Is activism dead? No one is talking about the coming political tsunami

I have been waiting with bated breath for our leading intellectuals, writers, religious leaders and civil society activists to voice their opinions on the political developments in the country, but so far they have all fallen short of my expectations.

While there are some published analyses of individual presidential candidates and political parties, there is almost no discussion on what the future of Kenya might look like after the 2013 elections.

What will messy and opportunistic coalitions offer deeply divided Kenyans? If the outcome of the next election leads to isolationist policies, how will this affect the future of Kenya? What does Ngugi wa Thiong’o think about what is happening in this country?

What about church leaders? Is partisan politics impacting their Sunday sermons? Do we have a Gandhi-like leader who can bring sanity to the country if things fall apart?

I think not.

Perhaps the reason there is hardly any discussion among our intellectuals, activists and religious leaders about the political tsunami headed our way is because they have lost their independence.

Most cannot hold objective opinions because they have been employed by political parties or politicians to write speeches and manifestoes. They have become an integral part of the propaganda machinery of political parties. Their silence has been bought by politicians, and their views are shaped by the parties that pay them.

It is also entirely possible that our intellectuals and activists have remained silent because, deep down, they are ethnic chauvinists, and so have formed their opinions about the forthcoming elections along ethnic lines.

Those working for civil society organisations and NGOs are dependent on donors or foreign-based institutions, which often demand that these organisations remain non-partisan and apolitical.

Donors like to believe that they are promoting civic education through these organisations and that an educated population will make the right choices.

They chant the mantra of “good governance”, yet this means nothing in a country like Kenya where governance is not predicated on shared core values, and where leadership is defined by short-term selfish or ethnic-based interests, rather than by national interests based on a vision or ideology.

The reality is that short-lived, ideologically bankrupt coalitions have defined our politics since the 2007 elections. These coalitions are nothing more than marriages of convenience set up to dupe ordinary citizens into believing, once again, that when “one of our own” is in power, the whole tribe will benefit.

Javas Bigambo, writing in Kenya Today, says that the civil society activists of the 1980s and ’90s who took to the streets were different because they had unity of purpose and were willing to make personal sacrifices.

Today’s civil society activists, on the other hand, “sit in offices . . . enjoy foreign trips to present ‘research findings’, write emails laced with titles, fall over each other to speak at press conferences, and have no recollection about when they really worked for the less-fortunate without money in their own pockets”.

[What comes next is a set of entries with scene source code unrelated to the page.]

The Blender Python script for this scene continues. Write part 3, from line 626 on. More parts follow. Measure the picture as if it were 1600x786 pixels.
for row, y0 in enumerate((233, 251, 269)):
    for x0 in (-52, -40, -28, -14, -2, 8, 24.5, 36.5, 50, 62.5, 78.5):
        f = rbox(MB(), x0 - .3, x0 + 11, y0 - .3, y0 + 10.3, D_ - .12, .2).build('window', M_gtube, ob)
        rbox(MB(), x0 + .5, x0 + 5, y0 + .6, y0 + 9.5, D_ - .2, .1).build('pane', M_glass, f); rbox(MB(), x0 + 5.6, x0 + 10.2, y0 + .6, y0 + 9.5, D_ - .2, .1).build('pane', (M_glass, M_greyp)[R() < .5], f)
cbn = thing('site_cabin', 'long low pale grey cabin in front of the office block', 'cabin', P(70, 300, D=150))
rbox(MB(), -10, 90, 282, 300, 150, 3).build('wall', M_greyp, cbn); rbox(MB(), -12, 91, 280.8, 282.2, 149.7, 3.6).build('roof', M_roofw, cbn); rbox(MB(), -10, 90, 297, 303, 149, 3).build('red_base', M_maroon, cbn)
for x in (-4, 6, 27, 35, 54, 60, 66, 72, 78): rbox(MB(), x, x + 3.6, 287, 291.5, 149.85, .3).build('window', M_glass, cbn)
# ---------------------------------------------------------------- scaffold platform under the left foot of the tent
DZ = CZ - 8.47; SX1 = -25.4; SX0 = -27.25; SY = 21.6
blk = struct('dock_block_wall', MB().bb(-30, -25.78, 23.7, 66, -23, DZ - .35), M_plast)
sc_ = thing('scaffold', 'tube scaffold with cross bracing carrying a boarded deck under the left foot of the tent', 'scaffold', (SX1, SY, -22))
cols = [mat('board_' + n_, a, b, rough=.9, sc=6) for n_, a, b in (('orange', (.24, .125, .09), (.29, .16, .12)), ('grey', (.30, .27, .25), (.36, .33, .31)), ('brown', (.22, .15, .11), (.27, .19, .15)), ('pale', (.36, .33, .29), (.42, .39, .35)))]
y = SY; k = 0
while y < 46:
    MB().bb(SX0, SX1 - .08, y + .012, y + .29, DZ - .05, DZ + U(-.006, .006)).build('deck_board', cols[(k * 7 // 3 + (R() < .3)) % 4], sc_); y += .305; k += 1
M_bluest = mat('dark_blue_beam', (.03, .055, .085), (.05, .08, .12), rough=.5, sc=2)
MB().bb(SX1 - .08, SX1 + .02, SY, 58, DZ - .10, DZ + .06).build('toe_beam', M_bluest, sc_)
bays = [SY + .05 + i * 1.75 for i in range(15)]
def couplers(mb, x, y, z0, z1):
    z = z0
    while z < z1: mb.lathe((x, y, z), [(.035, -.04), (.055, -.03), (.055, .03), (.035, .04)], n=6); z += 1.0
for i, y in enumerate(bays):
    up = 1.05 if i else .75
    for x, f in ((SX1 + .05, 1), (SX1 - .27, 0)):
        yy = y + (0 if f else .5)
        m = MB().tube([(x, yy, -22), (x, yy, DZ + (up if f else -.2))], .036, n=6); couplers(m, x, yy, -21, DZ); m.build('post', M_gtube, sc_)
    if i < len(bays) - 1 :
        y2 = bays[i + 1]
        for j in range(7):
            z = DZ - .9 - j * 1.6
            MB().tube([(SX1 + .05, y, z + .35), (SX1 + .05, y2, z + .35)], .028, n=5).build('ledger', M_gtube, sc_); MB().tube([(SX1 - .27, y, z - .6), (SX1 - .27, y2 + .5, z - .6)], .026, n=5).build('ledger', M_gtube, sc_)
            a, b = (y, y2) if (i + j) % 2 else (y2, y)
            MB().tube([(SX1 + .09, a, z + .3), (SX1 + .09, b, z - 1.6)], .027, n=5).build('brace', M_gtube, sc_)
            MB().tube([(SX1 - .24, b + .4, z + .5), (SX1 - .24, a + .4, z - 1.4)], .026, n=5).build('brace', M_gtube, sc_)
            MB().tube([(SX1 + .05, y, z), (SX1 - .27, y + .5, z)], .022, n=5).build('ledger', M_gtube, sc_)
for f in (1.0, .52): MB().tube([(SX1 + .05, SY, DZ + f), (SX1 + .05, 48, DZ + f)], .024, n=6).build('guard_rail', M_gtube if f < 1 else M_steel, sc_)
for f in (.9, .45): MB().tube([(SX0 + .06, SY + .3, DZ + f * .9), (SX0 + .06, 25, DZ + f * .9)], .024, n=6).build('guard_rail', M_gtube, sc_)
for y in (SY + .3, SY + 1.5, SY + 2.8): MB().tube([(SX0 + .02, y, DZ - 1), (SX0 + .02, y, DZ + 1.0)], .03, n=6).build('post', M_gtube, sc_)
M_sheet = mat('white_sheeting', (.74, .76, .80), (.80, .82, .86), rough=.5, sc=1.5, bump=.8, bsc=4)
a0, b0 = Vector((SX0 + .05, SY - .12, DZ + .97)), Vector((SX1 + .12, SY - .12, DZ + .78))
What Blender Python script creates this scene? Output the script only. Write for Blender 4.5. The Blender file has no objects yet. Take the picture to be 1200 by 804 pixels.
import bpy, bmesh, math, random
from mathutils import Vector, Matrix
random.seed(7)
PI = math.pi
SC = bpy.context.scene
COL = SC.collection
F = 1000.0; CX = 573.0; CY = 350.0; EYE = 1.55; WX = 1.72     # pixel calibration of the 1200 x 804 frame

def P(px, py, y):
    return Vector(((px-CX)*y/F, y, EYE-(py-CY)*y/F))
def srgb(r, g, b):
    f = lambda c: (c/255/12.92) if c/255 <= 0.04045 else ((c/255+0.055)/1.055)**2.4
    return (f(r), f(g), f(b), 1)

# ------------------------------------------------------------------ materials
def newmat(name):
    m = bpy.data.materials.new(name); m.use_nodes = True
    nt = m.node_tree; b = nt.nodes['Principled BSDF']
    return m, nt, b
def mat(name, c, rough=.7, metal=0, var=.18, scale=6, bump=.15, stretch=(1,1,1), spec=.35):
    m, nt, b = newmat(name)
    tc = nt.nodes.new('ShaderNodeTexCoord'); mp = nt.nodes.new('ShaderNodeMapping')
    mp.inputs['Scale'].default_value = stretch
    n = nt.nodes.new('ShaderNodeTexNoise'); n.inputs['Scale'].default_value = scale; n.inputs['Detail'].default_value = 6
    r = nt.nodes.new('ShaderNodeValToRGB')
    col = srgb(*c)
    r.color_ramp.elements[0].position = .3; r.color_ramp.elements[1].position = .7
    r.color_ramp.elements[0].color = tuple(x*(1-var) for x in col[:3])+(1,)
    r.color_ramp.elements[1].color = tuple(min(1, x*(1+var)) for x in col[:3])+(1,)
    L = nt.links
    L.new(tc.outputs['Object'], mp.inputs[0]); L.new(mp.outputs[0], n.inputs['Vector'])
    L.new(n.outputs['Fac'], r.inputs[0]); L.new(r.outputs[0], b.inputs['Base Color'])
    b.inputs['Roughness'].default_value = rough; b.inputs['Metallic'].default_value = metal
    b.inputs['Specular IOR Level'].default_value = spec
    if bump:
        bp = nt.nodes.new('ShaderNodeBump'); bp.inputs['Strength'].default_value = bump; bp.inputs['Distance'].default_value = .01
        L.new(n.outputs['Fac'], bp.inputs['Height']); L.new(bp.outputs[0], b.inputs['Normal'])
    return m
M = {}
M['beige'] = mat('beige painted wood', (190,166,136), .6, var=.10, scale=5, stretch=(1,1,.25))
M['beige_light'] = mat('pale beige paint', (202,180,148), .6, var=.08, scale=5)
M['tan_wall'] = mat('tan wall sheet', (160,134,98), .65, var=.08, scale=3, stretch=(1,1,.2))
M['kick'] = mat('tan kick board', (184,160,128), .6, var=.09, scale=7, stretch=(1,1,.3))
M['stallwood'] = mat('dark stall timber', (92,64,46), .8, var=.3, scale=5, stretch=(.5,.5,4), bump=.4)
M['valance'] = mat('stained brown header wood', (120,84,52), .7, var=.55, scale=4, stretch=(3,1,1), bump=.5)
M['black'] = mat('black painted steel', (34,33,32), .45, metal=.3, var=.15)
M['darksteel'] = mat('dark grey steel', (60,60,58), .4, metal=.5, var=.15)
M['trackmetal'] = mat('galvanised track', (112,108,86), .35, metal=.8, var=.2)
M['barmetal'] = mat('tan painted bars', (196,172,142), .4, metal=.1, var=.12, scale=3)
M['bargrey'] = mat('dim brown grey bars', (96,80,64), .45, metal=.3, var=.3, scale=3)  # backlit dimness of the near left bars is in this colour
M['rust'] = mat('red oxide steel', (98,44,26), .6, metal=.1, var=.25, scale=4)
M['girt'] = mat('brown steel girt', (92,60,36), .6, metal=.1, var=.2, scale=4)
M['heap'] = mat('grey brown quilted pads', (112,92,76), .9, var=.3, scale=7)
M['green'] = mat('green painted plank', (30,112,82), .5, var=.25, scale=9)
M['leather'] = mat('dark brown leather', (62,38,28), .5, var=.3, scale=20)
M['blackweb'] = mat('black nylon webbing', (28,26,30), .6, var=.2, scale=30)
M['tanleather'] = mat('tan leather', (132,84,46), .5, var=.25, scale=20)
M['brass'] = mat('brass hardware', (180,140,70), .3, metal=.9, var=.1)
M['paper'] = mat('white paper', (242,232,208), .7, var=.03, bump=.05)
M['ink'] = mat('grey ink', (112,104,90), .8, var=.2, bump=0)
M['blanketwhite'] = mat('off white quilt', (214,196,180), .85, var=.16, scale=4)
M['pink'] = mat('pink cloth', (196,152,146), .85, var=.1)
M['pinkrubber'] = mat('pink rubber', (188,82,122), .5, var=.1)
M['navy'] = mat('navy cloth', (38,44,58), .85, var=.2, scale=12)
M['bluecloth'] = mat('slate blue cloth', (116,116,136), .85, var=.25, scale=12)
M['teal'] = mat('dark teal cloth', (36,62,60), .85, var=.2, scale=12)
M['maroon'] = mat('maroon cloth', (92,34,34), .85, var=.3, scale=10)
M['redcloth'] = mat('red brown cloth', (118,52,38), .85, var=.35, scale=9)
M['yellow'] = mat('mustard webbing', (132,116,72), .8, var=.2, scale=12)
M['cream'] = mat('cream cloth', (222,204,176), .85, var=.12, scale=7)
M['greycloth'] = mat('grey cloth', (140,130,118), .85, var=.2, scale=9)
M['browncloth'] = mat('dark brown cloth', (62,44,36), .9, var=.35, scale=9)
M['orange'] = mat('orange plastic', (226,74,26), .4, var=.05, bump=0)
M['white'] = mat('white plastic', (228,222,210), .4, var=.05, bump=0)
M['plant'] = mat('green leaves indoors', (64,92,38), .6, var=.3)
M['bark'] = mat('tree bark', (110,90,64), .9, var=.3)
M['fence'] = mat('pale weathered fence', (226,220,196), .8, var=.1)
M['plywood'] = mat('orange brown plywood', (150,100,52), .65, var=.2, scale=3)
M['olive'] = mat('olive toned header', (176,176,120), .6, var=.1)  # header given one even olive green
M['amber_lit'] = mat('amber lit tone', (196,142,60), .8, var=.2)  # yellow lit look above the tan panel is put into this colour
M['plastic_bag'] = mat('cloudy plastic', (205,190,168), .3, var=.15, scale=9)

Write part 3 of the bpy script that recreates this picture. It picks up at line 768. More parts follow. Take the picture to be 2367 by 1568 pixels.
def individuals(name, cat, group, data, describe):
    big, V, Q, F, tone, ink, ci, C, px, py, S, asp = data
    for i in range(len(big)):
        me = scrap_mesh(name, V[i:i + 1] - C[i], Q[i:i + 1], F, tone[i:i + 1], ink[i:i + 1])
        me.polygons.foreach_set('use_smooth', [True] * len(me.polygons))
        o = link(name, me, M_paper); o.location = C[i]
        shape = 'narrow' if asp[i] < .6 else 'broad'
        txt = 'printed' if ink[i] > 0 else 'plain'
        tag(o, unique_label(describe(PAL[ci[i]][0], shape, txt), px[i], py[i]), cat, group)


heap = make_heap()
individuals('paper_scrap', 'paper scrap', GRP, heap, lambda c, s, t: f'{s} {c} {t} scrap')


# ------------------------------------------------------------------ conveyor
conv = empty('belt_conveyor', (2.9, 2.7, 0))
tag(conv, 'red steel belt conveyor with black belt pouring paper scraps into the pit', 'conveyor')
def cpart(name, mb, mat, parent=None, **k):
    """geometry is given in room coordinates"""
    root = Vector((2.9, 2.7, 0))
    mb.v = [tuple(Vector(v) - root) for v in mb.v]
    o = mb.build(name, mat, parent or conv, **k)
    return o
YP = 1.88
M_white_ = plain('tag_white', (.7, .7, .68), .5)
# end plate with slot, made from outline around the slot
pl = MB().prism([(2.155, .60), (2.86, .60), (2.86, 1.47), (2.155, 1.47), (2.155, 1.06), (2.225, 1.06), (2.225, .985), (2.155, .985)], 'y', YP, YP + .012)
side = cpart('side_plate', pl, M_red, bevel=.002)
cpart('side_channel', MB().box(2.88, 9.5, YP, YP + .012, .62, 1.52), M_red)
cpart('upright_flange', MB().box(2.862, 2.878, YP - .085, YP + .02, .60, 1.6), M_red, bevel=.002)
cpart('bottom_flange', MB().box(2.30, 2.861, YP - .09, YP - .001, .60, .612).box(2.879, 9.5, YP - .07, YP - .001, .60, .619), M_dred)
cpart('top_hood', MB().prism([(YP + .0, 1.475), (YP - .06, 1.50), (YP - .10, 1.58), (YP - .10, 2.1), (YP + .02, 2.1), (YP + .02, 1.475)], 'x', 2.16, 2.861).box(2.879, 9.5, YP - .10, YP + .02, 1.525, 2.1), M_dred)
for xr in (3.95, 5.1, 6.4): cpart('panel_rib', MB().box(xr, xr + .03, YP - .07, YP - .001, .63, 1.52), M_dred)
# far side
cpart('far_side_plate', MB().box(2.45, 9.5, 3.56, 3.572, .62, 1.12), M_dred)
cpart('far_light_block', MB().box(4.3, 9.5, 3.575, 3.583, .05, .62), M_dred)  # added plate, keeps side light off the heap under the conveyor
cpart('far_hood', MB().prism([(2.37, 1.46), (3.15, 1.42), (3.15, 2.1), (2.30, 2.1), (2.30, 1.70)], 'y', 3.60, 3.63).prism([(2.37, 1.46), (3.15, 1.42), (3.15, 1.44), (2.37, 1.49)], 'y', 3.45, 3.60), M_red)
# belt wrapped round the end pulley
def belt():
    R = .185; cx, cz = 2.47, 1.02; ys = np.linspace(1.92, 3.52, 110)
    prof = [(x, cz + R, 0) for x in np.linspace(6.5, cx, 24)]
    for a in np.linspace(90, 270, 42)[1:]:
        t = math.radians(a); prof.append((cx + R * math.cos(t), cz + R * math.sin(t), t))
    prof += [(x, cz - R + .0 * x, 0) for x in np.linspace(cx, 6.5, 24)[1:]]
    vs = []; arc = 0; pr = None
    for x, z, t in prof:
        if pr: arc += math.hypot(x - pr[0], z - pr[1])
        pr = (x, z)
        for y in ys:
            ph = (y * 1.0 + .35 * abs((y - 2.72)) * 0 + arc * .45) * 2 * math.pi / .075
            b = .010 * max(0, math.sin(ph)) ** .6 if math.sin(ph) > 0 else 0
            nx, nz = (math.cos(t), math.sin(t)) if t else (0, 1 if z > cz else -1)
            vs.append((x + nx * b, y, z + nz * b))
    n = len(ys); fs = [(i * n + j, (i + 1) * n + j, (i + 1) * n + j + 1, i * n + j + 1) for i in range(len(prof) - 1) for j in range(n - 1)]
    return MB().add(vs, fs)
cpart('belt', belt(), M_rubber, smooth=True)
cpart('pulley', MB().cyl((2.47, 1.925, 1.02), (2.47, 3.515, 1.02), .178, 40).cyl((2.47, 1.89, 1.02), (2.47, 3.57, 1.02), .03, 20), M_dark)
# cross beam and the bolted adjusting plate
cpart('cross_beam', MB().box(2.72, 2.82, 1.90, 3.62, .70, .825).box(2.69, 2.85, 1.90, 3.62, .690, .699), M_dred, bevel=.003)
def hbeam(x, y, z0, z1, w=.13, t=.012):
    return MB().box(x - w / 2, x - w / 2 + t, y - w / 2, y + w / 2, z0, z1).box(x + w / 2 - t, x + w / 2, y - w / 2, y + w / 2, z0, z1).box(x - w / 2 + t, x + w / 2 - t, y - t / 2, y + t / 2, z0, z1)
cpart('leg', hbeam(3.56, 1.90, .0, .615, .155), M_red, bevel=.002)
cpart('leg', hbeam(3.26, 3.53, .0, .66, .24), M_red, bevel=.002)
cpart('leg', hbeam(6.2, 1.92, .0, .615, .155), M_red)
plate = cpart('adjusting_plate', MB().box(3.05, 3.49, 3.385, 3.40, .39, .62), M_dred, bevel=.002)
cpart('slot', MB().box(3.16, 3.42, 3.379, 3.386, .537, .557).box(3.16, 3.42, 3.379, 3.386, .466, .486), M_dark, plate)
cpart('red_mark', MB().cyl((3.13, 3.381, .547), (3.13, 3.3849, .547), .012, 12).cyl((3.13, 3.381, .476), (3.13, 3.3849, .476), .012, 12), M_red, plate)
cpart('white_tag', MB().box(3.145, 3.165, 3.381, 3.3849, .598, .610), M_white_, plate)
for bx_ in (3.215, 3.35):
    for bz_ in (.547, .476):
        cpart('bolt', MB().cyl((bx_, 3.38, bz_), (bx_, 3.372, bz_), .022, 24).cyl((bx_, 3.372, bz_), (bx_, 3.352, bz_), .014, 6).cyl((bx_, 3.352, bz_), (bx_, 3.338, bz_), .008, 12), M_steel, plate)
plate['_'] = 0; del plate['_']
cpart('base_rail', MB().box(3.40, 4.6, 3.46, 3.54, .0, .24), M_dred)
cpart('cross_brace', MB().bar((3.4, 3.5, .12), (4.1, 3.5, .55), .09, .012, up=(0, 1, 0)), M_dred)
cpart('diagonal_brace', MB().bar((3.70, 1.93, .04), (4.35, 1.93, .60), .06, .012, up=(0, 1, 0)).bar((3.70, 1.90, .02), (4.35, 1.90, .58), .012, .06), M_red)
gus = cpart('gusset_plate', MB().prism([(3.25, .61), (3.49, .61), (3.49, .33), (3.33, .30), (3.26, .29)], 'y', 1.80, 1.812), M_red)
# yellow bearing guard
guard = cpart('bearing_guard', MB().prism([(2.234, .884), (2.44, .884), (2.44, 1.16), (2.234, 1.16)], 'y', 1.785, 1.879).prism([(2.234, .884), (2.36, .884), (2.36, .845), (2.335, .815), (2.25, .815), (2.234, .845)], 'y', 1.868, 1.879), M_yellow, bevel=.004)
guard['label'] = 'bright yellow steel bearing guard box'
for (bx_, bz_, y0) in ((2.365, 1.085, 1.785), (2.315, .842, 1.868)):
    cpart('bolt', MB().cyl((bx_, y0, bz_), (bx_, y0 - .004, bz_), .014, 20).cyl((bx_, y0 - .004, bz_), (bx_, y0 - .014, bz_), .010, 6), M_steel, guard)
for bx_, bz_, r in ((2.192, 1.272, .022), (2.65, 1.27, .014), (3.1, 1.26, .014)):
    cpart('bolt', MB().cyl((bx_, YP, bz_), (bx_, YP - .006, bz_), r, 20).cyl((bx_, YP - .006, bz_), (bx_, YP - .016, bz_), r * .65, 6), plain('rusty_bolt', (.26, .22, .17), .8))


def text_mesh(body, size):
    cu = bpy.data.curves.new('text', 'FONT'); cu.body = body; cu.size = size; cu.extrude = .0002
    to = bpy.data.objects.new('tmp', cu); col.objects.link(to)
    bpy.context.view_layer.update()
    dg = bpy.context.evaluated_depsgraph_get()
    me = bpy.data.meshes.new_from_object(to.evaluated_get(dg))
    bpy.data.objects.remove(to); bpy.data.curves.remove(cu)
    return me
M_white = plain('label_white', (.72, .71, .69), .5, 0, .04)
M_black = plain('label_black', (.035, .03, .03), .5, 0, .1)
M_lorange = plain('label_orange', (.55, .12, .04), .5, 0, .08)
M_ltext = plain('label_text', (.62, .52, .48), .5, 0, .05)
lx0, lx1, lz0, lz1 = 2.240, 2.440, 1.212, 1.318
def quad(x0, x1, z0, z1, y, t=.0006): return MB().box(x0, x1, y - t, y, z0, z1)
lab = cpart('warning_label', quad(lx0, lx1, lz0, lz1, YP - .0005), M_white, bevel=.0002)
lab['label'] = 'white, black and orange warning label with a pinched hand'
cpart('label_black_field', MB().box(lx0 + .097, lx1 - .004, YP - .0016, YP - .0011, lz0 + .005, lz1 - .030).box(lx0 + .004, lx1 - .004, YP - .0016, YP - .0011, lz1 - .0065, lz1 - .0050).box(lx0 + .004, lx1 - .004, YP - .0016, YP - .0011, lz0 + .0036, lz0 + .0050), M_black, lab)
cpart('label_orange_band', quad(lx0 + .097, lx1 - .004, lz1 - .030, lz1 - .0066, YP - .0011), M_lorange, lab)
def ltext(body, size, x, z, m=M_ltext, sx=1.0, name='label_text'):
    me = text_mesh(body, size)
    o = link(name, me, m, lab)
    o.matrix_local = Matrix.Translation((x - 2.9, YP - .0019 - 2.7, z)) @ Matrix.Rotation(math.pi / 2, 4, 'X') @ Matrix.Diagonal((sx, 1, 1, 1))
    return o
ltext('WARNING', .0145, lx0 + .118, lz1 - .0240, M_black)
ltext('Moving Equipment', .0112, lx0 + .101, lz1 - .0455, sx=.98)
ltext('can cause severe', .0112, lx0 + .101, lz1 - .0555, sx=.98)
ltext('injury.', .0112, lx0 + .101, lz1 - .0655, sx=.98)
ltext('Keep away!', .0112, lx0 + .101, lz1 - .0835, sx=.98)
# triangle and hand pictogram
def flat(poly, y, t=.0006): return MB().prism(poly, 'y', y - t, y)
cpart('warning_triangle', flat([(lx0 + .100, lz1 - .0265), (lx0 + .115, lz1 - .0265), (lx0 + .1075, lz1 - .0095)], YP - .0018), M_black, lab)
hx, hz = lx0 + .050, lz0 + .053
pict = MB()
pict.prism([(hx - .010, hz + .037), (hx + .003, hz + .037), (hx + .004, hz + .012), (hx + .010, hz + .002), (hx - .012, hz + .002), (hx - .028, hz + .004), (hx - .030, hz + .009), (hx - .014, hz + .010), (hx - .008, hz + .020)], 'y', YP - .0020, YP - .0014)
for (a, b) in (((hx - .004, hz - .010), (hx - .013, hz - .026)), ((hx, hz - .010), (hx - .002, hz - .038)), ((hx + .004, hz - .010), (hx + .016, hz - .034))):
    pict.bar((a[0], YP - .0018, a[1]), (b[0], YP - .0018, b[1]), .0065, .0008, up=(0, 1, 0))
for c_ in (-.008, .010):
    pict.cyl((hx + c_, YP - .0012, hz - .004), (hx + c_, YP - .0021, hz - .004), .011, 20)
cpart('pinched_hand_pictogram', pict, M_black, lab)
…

Many of the yesteryear activists who are not donor-funded are now working for government. The Kibaki administration absorbed many of those who agitated for the “second liberation”. Their voices are now muted.

As political analyst Karuti Kanyinga has noted, one of the consequences of this development is that civil society has become weaker as the “co-option of civil society into the new institutions reduced the sector’s ability to play a watchdog role”.

Although a new Constitution and a cleansed Judiciary promise to protect the rights of every citizen, many of the candidates vying for political office have, by virtue of their candidature, already shown contempt for the constitution that Kenyans fought so hard for.

Their integrity is questionable and their leadership threatens to undermine the very essence of the Constitution. They cannot, therefore, be entrusted to protect it.

Unfortunately, our writers, intellectuals, activists and religious leaders have failed to show the way forward in these turbulent times. Let us hope that the price of their silence will not be paid by ordinary Kenyans in the forthcoming elections.